- [DATASET EXCERPT]
════════

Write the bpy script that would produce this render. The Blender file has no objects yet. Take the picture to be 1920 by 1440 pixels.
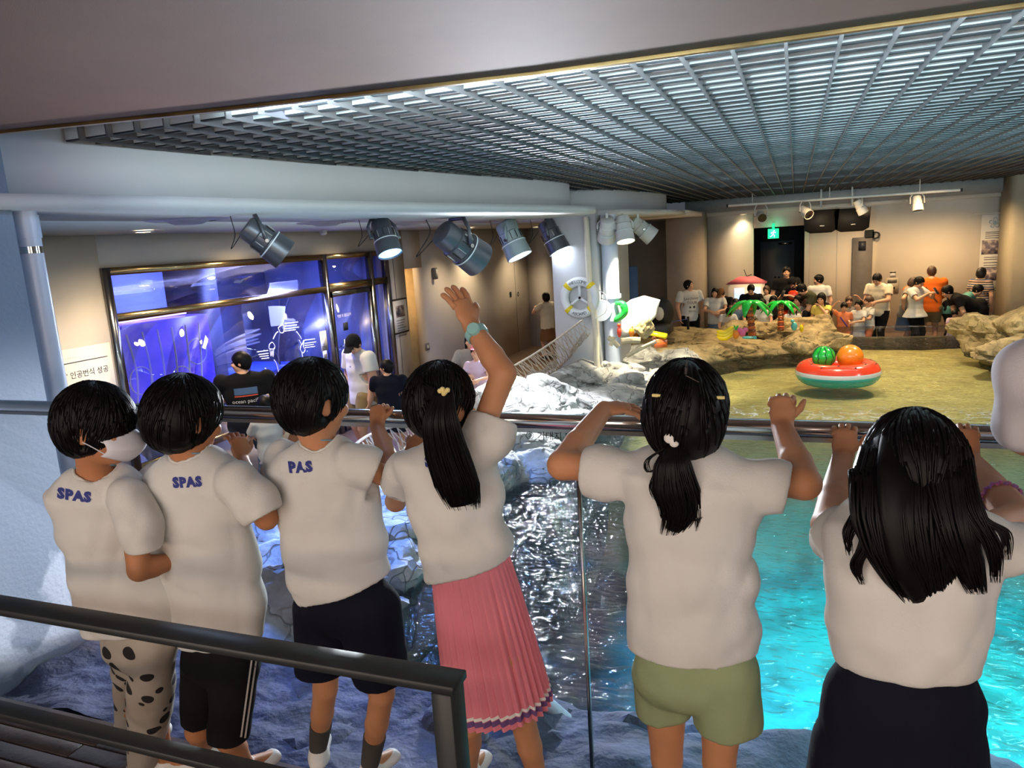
import bpy, math, random
import numpy as np
from mathutils import Vector, Matrix
from mathutils.bvhtree import BVHTree
SC = bpy.context.scene
COL = SC.collection
rad = math.radians
# ------------------------------------------------------------------ camera
FPX = 1385.0
def nrm(v):
    v = np.asarray(v, float); return v/np.linalg.norm(v)
_Y = nrm((531, -299, FPX)); _X = -nrm((-3635, -37, FPX)); _X = nrm(_X-_Y*_X.dot(_Y)); _Z = np.cross(_X, _Y)
if _Z[1] > 0: _Z = -_Z
RW = np.array([_X, _Y, _Z])
CAM = np.array([0., 0., 1.6])
cam = bpy.data.objects.new('camera', bpy.data.cameras.new('camera'))
COL.objects.link(cam)
M = Matrix.Identity(4)
for r in range(3):
    M[r][0] = RW[r, 0]; M[r][1] = -RW[r, 1]; M[r][2] = -RW[r, 2]; M[r][3] = CAM[r]
cam.matrix_world = M
cam.data.sensor_width = 36.0; cam.data.lens = 36.0*FPX/1920.0; cam.data.clip_start = 0.05; cam.data.clip_end = 200
SC.camera = cam
# ------------------------------------------------------------------ view, world, lights
SC.view_settings.view_transform = 'Standard'; SC.view_settings.look = 'None'
SC.view_settings.gamma = 1.0; SC.view_settings.use_curve_mapping = False
SC.view_settings.exposure = 0.0
SC.cycles.max_bounces = 6; SC.cycles.diffuse_bounces = 3; SC.cycles.glossy_bounces = 3
SC.cycles.transmission_bounces = 4; SC.cycles.transparent_max_bounces = 12
SC.cycles.sample_clamp_indirect = 4.0; SC.cycles.sample_clamp_direct = 0.0
SC.cycles.caustics_reflective = False; SC.cycles.caustics_refractive = False
wd = bpy.data.worlds.new('world'); SC.world = wd; wd.use_nodes = True
wd.node_tree.nodes['Background'].inputs[0].default_value = (0.55, 0.62, 0.75, 1)
wd.node_tree.nodes['Background'].inputs[1].default_value = 0.10
def lin(c):
    return tuple(((x/255.0)/12.92 if x/255.0 <= 0.04045 else ((x/255.0+0.055)/1.055)**2.4) for x in c)
def area(name, loc, target, size, power, col, sy=None, spread=None):
    l = bpy.data.lights.new(name, 'AREA'); l.energy = power; l.color = col; l.shape = 'RECTANGLE'; l.size = size; l.size_y = sy or size
    if spread: l.spread = rad(spread)
    o = bpy.data.objects.new(name, l); COL.objects.link(o); o.location = loc
    o.rotation_euler = (Vector(target)-Vector(loc)).to_track_quat('-Z', 'Y').to_euler(); return o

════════

- [WHAT IS EXPECTED]
Make an exact copy of the whole listing, but don't bring over any pictures.

- [SOLUTION BELOW]
Write the bpy script that would produce this render. The Blender file has no objects yet. Take the picture to be 1920 by 1440 pixels.
import bpy, math, random
import numpy as np
from mathutils import Vector, Matrix
from mathutils.bvhtree import BVHTree
SC = bpy.context.scene
COL = SC.collection
rad = math.radians
# ------------------------------------------------------------------ camera
FPX = 1385.0
def nrm(v):
    v = np.asarray(v, float); return v/np.linalg.norm(v)
_Y = nrm((531, -299, FPX)); _X = -nrm((-3635, -37, FPX)); _X = nrm(_X-_Y*_X.dot(_Y)); _Z = np.cross(_X, _Y)
if _Z[1] > 0: _Z = -_Z
RW = np.array([_X, _Y, _Z])
CAM = np.array([0., 0., 1.6])
cam = bpy.data.objects.new('camera', bpy.data.cameras.new('camera'))
COL.objects.link(cam)
M = Matrix.Identity(4)
for r in range(3):
    M[r][0] = RW[r, 0]; M[r][1] = -RW[r, 1]; M[r][2] = -RW[r, 2]; M[r][3] = CAM[r]
cam.matrix_world = M
cam.data.sensor_width = 36.0; cam.data.lens = 36.0*FPX/1920.0; cam.data.clip_start = 0.05; cam.data.clip_end = 200
SC.camera = cam
# ------------------------------------------------------------------ view, world, lights
SC.view_settings.view_transform = 'Standard'; SC.view_settings.look = 'None'
SC.view_settings.gamma = 1.0; SC.view_settings.use_curve_mapping = False
SC.view_settings.exposure = 0.0
SC.cycles.max_bounces = 6; SC.cycles.diffuse_bounces = 3; SC.cycles.glossy_bounces = 3
SC.cycles.transmission_bounces = 4; SC.cycles.transparent_max_bounces = 12
SC.cycles.sample_clamp_indirect = 4.0; SC.cycles.sample_clamp_direct = 0.0
SC.cycles.caustics_reflective = False; SC.cycles.caustics_refractive = False
wd = bpy.data.worlds.new('world'); SC.world = wd; wd.use_nodes = True
wd.node_tree.nodes['Background'].inputs[0].default_value = (0.55, 0.62, 0.75, 1)
wd.node_tree.nodes['Background'].inputs[1].default_value = 0.10
def lin(c):
    return tuple(((x/255.0)/12.92 if x/255.0 <= 0.04045 else ((x/255.0+0.055)/1.055)**2.4) for x in c)
def area(name, loc, target, size, power, col, sy=None, spread=None):
    l = bpy.data.lights.new(name, 'AREA'); l.energy = power; l.color = col; l.shape = 'RECTANGLE'; l.size = size; l.size_y = sy or size
    if spread: l.spread = rad(spread)
    o = bpy.data.objects.new(name, l); COL.objects.link(o); o.location = loc
    o.rotation_euler = (Vector(target)-Vector(loc)).to_track_quat('-Z', 'Y').to_euler(); return o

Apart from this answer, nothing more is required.